I think the actual criterion for good LTP balance is tail impedance high when compared with '1/gm + Ra/mu'. That is why high mu valves like ECC83 don't really need a tail CCS, but the more popular mid or low mu valves do.
 
I think the actual criterion for good LTP balance is tail impedance high when compared with '1/gm + Ra/mu'. That is why high mu valves like ECC83 don't really need a tail CCS, but the more popular mid or low mu valves do.

The 7N7 used has a mu of roughly 20. So either
1) a CCS is needed (perhaps $1.50 in parts) or
2) a large resistor and a high voltage negative rail (perhaps $50 in parts) or
3) running the 7N7 at 1mA and arguing that this won't cause significant distortion or
4) arguing the the resultant imbalance from a short tail is unimportant.

Frankly, to me, the $1.50 and essentially perfect balance solution seems best.
 
The 7N7 used has a mu of roughly 20. So either
1) a CCS is needed (perhaps $1.50 in parts) or
2) a large resistor and a high voltage negative rail (perhaps $50 in parts) or
3) running the 7N7 at 1mA and arguing that this won't cause significant distortion or
4) arguing the the resultant imbalance from a short tail is unimportant.

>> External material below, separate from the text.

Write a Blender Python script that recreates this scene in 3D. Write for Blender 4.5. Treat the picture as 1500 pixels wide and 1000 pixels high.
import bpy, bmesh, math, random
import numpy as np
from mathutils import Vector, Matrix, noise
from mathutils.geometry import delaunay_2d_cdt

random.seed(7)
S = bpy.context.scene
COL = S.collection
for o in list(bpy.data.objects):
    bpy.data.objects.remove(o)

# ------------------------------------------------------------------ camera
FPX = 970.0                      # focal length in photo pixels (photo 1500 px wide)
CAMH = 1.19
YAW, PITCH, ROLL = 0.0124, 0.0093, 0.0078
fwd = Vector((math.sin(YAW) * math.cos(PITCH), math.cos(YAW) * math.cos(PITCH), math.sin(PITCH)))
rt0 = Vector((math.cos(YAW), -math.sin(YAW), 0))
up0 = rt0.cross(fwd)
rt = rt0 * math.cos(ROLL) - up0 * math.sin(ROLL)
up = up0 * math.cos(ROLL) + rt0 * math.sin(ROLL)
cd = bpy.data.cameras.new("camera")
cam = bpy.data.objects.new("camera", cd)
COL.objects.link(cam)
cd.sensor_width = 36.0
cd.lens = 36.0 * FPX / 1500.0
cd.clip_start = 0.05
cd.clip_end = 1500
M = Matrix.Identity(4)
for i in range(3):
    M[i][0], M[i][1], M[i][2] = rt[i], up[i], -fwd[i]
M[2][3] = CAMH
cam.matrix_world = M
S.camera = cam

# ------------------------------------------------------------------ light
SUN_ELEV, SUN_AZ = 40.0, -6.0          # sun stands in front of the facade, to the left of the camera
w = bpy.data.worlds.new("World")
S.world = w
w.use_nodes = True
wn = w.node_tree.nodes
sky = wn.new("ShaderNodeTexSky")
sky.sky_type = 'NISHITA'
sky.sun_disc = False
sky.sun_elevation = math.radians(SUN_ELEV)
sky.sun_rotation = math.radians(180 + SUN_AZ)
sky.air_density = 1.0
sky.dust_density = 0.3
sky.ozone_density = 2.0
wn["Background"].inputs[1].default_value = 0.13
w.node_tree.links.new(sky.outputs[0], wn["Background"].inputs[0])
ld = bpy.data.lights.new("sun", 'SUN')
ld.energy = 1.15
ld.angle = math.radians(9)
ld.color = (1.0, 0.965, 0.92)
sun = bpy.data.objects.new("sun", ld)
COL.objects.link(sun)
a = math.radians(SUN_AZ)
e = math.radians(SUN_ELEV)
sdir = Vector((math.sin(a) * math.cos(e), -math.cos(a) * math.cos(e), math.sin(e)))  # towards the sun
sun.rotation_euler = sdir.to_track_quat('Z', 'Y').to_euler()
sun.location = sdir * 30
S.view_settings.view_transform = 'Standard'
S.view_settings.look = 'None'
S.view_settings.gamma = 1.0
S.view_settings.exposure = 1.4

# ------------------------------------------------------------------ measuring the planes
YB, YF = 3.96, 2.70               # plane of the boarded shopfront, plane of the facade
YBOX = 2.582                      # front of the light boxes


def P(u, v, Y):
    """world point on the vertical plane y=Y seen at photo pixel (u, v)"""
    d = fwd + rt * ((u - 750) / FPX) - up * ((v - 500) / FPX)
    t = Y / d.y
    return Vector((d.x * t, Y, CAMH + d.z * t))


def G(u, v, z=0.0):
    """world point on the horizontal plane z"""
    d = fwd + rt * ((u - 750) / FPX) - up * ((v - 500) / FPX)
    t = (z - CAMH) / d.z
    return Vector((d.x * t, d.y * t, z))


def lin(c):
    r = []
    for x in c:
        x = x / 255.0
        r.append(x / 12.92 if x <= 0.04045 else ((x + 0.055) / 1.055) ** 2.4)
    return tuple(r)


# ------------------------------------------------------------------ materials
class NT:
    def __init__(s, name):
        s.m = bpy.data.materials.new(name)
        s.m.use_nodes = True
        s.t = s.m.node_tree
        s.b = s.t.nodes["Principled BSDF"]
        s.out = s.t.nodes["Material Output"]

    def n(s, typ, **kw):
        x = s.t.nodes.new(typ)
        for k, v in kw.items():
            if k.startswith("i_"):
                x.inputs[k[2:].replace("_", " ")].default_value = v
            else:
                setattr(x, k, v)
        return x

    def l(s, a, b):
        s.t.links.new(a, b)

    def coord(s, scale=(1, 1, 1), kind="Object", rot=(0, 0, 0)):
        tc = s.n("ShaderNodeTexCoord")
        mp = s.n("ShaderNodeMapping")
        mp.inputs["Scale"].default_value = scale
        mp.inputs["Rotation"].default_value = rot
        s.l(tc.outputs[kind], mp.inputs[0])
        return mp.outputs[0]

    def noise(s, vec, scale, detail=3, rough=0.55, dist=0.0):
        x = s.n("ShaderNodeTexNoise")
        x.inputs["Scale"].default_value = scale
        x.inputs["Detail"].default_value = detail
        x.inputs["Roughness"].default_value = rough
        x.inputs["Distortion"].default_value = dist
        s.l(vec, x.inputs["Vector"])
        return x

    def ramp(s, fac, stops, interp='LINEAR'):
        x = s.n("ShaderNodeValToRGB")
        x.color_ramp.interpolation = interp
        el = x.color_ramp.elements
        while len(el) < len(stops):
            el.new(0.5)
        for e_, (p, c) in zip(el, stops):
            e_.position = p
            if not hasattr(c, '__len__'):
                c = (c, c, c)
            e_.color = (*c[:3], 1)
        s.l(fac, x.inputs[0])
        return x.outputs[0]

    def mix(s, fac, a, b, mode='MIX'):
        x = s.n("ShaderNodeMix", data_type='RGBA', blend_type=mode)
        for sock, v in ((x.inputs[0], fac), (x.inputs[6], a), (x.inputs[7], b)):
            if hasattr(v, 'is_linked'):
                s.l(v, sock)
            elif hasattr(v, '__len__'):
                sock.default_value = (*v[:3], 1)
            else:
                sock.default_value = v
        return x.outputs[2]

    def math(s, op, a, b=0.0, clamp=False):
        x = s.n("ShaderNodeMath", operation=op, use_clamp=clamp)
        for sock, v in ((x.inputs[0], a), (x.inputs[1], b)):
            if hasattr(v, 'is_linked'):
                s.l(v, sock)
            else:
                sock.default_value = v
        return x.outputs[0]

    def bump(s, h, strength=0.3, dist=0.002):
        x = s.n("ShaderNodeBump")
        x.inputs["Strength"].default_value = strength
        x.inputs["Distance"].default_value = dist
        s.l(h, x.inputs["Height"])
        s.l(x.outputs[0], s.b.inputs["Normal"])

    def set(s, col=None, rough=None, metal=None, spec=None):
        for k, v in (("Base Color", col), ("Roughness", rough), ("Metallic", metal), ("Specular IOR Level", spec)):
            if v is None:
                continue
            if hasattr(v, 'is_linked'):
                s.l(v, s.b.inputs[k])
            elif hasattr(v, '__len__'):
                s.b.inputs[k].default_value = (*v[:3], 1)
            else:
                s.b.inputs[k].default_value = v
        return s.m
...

Frankly, to me, the $1.50 and essentially perfect balance solution seems best.

The more parts the more there is to fail. And in getting that supposedly perfect balance you have added hum intermod susceptability, plus uncertain operating conditions.

And I already showed that even if tail currents are high, with sufficient HT for the output stage, there is sufficient HT to have a high value tail resistor without adding a negative supply.

Did I say you had to run the 7N7 at 1 mA? No, I did not, I said run a 6SN7 (same thing except for the loctal base) at around 5 mA. Although in a balanced input triode output amp with no feedback like the B-L circuit there will be enough output stage distortion to swamp out LTP distortion even with LTP currents somewhat less than 5 mA. Yes, some LTP inbalance is unimportant. In an ultralinear amp there would need to be more care in LTP design.

If a high mu triode does a better job, then use a high mu triode.